イエスはトマスに言われた。「わたしを見たから信じたのか。見ないのに信じる人は、
幸いである。」
ヨハネによる福音書20:29
応援教師 山本 清
月報巻頭言
泉北伝道所 月報 2024年4月
主イエスが十字架につけられて息を引きとられ、墓に葬られた後、三日目の週の初めの日、朝早く、マグダラのマリアたちが
墓に行くと、墓の入口の石が取りのけてあり、中には主イエスの御遺体がなかった。マリアが泣いていると、二人の天使が現れ、
マリアが御遺体を取り去られたことを訴えつつ、後ろを振り向くと、そこに主イエスがおられた。最初は主イエスとは分からな
かったが、主イエスが「マリア」と言われた。こうして、復活の主イエス御自身が出会ってくださり、声をかけ合うこともでき
た。
その日の夕方、弟子たちがユダヤ人を恐れて家の中にいると、主イエスが入って来られ、「あなたがたに平和があるように」と
言われて、十字架に架かった際の傷をお見せになった。弟子たちは主を見て喜び、聖霊を受けて、罪を赦す権能をも与えられた。

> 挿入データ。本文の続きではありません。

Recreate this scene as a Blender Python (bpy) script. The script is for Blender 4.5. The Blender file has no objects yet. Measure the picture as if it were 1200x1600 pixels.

さて、その場にいなかった弟子のトマスは、主の復活を信じられずにいたが、八日の後、弟子たちと一緒にいると、再び主イエ
スが弟子たちの集まっているところに来られ、真ん中に立って、同じように「あなたがたに平和があるように」と言われた後、ト
マスに向かって、「あなたの指をここに当てて、わたしの手を見なさい。また、あなたの手を伸ばし、わたしのわき腹に入れなさ
い。信じない者ではなく、信じる者になりなさい」(27節)と言われた。こうして、疑い深いトマスも主イエスの復活を信じるこ
とが出来て、「わたしの主、わたしの神よ」と信仰を告白することが出来た。
その後、主イエスはトマスに標記のように言われた。この言葉は、読み方によっては、素直に信じられなかったトマスを叱って
おられるようにも読めるが、そうではない。この主イエスの言葉は、トマス個人に対して言われたというよりも、後の信者たち、
そして、私たちに向けて言われた言葉である。主イエスは、目の前の弟子たちには十字架に架かった御自分の体を見せて信仰へと
導かれたが、肉眼では主イエスを見ることが出来ない後の世の人たち、すなわち私たちを見据えて、このように語ってくださった
のである。私たちは、聖書を通して弟子たちの証言を聞くことによって、主イエスの復活を信じる者とされるのである。それが、
本当の信仰であり、喜ばしい恵みである。
筆者は最後に、「これらのことが書かれたのは、あなたがたが、イエスは神の子メシアであると信じるためであり、また、信じ
てイエスの名により命を受けるためである」と記している。私たちも永遠の命を与えられるのである。